Getting to the other side of this thin line is hardly the point. It would be much easier simply to walk on the ground beneath.

Getting to the other side of this thin line is hardly the point. It would be much easier simply to walk on the ground beneath.

The risks are serious even if the rope isn’t very high off the ground.

If you’re only six inches off the floor, you’ll probably avoid physical injury if your feet slide off the rope. But falling isn’t on your mind, is it? You’re a pro, and as such you care about what the audience thinks about your performance on the rope. If you fall off the rope six inches above the floor you’ll probably be unharmed physically, but you’ll still have failed the fundamental requirement of the job.

As we all know, of course, tightrope walks generally take place in thinner air. Risks move from ordinary failure to ordinary mortality.

What happens if you make it from platform to platform without falling, but you flap and flail all the way? That’s better than most folks, of course; you’re still walking across a swaying rope, after all! But simple completion doesn’t confer success. Finesse matters; aesthetics matter. A successful tightrope walk must present a sense of ease, a sense of wonder, even a sense of humor if anyone is going to care about it. It must look easy! A successful tightrope walk implies competence in something deceptively challenging, easy for audiences to consume, spectacularly hard to execute with grace and artistry.  

Everybody needs to eat. Everybody needs to sleep. Everybody needs to have a safe resting place, to breath clean air, to feel free in the world to be who they need to be. Nobody needs to walk a tightrope. Nobody.
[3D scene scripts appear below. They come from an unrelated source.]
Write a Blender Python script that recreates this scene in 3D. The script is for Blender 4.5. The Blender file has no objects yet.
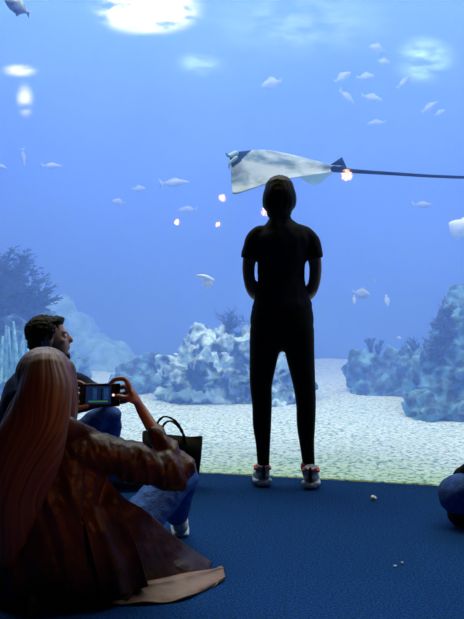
import bpy, bmesh, math, random
from mathutils import Vector, Matrix, noise
random.seed(7)
PI = math.pi
S = bpy.context.scene
C = S.collection
H = 1.13                       # eye height
F = 900.0
TH = math.atan(30.5 / F)       # camera looks slightly down

# ---------------------------------------------------------------- helpers
def at(px, py, Y):
    u = (px - 232) / F; v = (309.5 - py) / F
    d = Vector((u, math.cos(TH) + v * math.sin(TH), -math.sin(TH) + v * math.cos(TH)))
    return Vector((0, 0, H)) + d * (Y / d.y)
def floor_at(px, py):
    u = (px - 232) / F; v = (309.5 - py) / F
    d = Vector((u, math.cos(TH) + v * math.sin(TH), -math.sin(TH) + v * math.cos(TH)))
    return Vector((0, 0, H)) + d * (H / -d.z)
GA = math.atan(-0.252)
G0 = Vector((0, 5.168, 0))
GU = Vector((math.cos(GA), math.sin(GA), 0)); GV = Vector((-math.sin(GA), math.cos(GA), 0))
def tk(u, v, z=0): return G0 + GU * u + GV * v + Vector((0, 0, z))

def link(name, me, m=None, parent=None):
    o = bpy.data.objects.new(name, me); C.objects.link(o)
    if m is not None and me is not None:
        for k in (m if isinstance(m, (list, tuple)) else [m]): me.materials.append(k)
    if parent is not None: o.parent = parent
    return o
def tag(o, label=None, cat=None, group=None, kind=None):
    if label: o['label'] = label
    if cat: o['category'] = cat
    if group: o['group'] = group
    if kind: o['kind'] = kind
    return o
def empty(name, loc=(0, 0, 0)):
    o = bpy.data.objects.new(name, None); C.objects.link(o); o.location = loc; o.empty_display_size = .1
    return o
def hang(root, o):
    """child built in world coordinates under a moved empty"""
    o.parent = root; o.matrix_parent_inverse = Matrix.Translation(-root.location); return o
def bm_obj(name, bm, m, parent=None, smooth=True):
    bmesh.ops.recalc_face_normals(bm, faces=bm.faces)
    me = bpy.data.meshes.new(name); bm.to_mesh(me); bm.free()
    if smooth:
        for p in me.polygons: p.use_smooth = True
    o = link(name, me, m)
    if parent is not None: hang(parent, o)
    return o

def catmull(P, k):
    out = []
    n = len(P)
    for i in range(n - 1):
        a, b, c, d = P[max(i - 1, 0)], P[i], P[i + 1], P[min(i + 2, n - 1)]
        for j in range(k):
            t = j / k
            out.append(tuple(.5 * ((2 * b[q]) + (-a[q] + c[q]) * t + (2 * a[q] - 5 * b[q] + 4 * c[q] - d[q]) * t * t
                             + (-a[q] + 3 * b[q] - 3 * c[q] + d[q]) * t ** 3) for q in range(len(b))))
    out.append(tuple(P[-1])); return out

def sweep(bm, pts, rad, n=16, side=None, k=4, infl=0.0, cap=True, mod=None, caps=(1, 1)):
    """closed tube through pts; rad entries are r or (a,b): a along side, b across"""
    R = [(r, r) if not isinstance(r, (tuple, list)) else tuple(r) for r in rad]
    Q = catmull([tuple(p) + r for p, r in zip(pts, R)], k)
    P = [Vector(q[:3]) for q in Q]; A = [(max(q[3], .0005) + infl, max(q[4], .0005) + infl) for q in Q]
    N = len(P); T = []
    for i in range(N):
        t = P[min(i + 1, N - 1)] - P[max(i - 1, 0)]
        T.append(t.normalized() if t.length > 1e-9 else Vector((0, 0, 1)))
    s = Vector(side) if side is not None else T[0].orthogonal()
    frames = []
    for i in range(N):
        s2 = (Vector(side) if side is not None else s)
        s2 = s2 - T[i] * s2.dot(T[i])
        if s2.length < 1e-5: s2 = T[i].orthogonal()
        s2.normalize(); s = s2
        frames.append((s2, T[i].cross(s2)))
    rings = []
    def ring(c, f, a, b, ti):
        vs = []
        for j in range(n):
            th = 2 * PI * j / n
            g = mod(ti, th) if mod else 1.0
            vs.append(bm.verts.new(c + f[0] * (a * g * math.cos(th)) + f[1] * (b * g * math.sin(th))))
        rings.append(vs)
    def capr(i, sg):
        a, b = A[i]; m = min(a, b)
        for q in (75, 50, 25):
            q = math.radians(q)
            yield P[i] + T[i] * (sg * m * math.sin(q)), frames[i], a * math.cos(q) , b * math.cos(q)
    if cap and caps[0]:
        for c, f, a, b in capr(0, -1): ring(c, f, a, b, 0)
    for i in range(N): ring(P[i], frames[i], A[i][0], A[i][1], i / (N - 1))
    if cap and caps[1]:
        for c, f, a, b in reversed(list(capr(N - 1, 1))): ring(c, f, a, b, 1)
    for r0, r1 in zip(rings, rings[1:]):
        for j in range(n):
            bm.faces.new((r0[j], r0[(j + 1) % n], r1[(j + 1) % n], r1[j]))
    bm.faces.new(rings[0][::-1]); bm.faces.new(rings[-1])

def ell(bm, c, r, rot=None, seg=20, infl=0.0):
    if not isinstance(r, (tuple, list)): r = (r, r, r)
    M = Matrix.Translation(Vector(c)) @ (rot.to_4x4() if rot is not None else Matrix.Identity(4)) @ Matrix.Diagonal((r[0] + infl, r[1] + infl, r[2] + infl, 1))
    bmesh.ops.create_uvsphere(bm, u_segments=seg, v_segments=seg // 2 + 2, radius=1, matrix=M)
def box(bm, c, s, rot=None, bev=0.0):
    M = Matrix.Translation(Vector(c)) @ (rot.to_4x4() if rot is not None else Matrix.Identity(4)) @ Matrix.Diagonal((s[0], s[1], s[2], 1))
    g = bmesh.ops.create_cube(bm, size=1, matrix=M)
    if bev:
        es = list({e for v in g['verts'] for e in v.link_edges})
        bmesh.ops.bevel(bm, geom=es, offset=bev, segments=2, affect='EDGES', profile=.5)

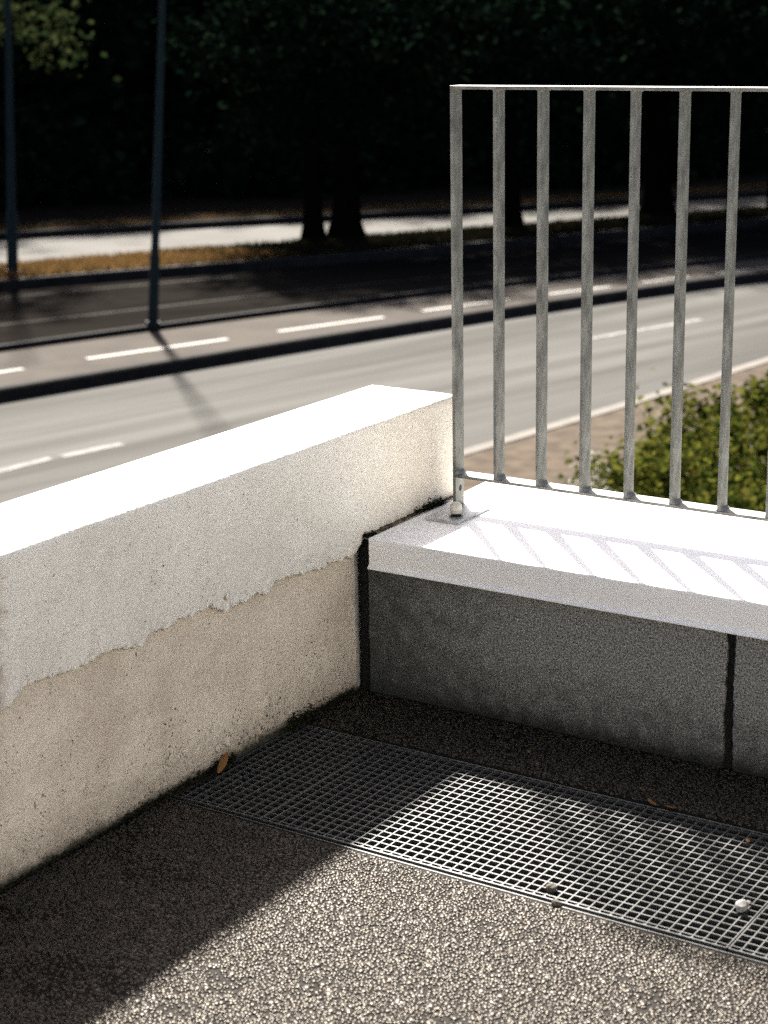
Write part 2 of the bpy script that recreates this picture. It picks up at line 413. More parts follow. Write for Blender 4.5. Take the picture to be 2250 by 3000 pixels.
# dry grass on the verges (blades nobody could count)
def grass_patch(name, cva, cvb, y0, y1, n, h, z, mat):
    v = []; f = []
    for i in range(n):
        y = random.uniform(y0, y1); t = random.random()
        x = at(cva, y) * t + at(cvb, y) * (1 - t)
        a = random.uniform(0, 6.28); hh = h * random.uniform(.4, 1.2); w = 0.012 * random.uniform(.7, 1.6)
        lx, ly = random.uniform(-.6, .6) * hh, random.uniform(-.6, .6) * hh
        k = len(v)
        v += [(x - w * math.cos(a), y - w * math.sin(a), z), (x + w * math.cos(a), y + w * math.sin(a), z), (x + lx, y + ly, z + hh)]
        f.append((k, k + 1, k + 2))
    o = mesh_obj(name, v, f, mat); tag(o, kind='stuff')
    return o
tag(grass_patch('grass', offs(FN, 0.05), offs(K3, -0.16), 8, 20.0, 24000, 0.10, -2.135, M_drygrass),
    'dry orange-brown grass on the left part of the narrow verge', 'grass')
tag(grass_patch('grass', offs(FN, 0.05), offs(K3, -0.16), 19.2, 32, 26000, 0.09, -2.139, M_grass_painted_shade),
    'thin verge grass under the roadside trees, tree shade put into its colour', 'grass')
tag(grass_patch('grass', offs(FF, -0.2), offs(FF, -1.0), 12, 36, 5000, 0.06, -2.0, M_drygrass),
    'thin strip of dry grass beyond the far pale road', 'grass')


# ------------------------------------------------------------------ terrace: floor, drain trough
XF0, XF1 = 0.0, 5.2
floor = MB()
floor.box((XF0, -7.5, -0.3), (XF1, -0.722, 0.0))
floor.box((XF0, -0.234, -0.3), (XF1, -0.001, 0.0))
tag(floor.obj('terrace_floor', M_tar), kind='structure')
tr = MB()
tr.box((XF0, -0.7219, -0.32), (XF1, -0.2341, -0.3))
tr.box((XF0, -0.7219, -0.2999), (XF1, -0.714, -0.042)); tr.box((XF0, -0.242, -0.2999), (XF1, -0.2341, -0.042))
tag(tr.obj('drain_trough', M_pit), kind='structure')
base = MB(); base.box((0.02, -7.5, -2.7), (XF1, 0.6, -0.325))
tag(base.obj('terrace_base', M_pit), kind='structure')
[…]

Life on the ground isn’t only safer, but it’s arguably more reasonable. Nonetheless, as soon as initial, essential conditions are met—food, safe sleeping spaces, clear air—someone invariably strings a wire from here to there and tries to walk its length.


If it’s not a tightrope, it might be performing a Chopin polonaise, or squeezing a few more horsepower out of that ’68 Camaro. Someone might want to figure out how to build a tiny satellite  and make a profit doing it, and somebody else might want to run a marathon under two hours.

Nobody needs to do any of these things. But people keep trying. In fact, the stuff that’s hard to do is the stuff that people keep trying to do. Everyone? No, not everyone. But the people who make us pay attention, the people who inspire and invigorate and propel change are the ones who string a wire from here to there and try to cross the expanse with grace and artistry.

It’s almost as if there is a need to do these things.

The more that results matter, the more their execution have potentially serious costs. Performance and peril travel together. There’s limited peril to sitting on your couch eating pretzels watching Netflix, but there’s also limited utility. That said, not everyone wants to walk across the void, test gravity, test their nerves. What’s more, not every risky endeavor is a smart thing to do. Risk alone does not confer value.

But if you’ve decided to do something that does matter, you’ve decided to step off the platform and dare yourself not to freak out. You’re now a funambulist, and while you’re on the tightrope, there’s nothing else to do in the world but focus on the task at hand.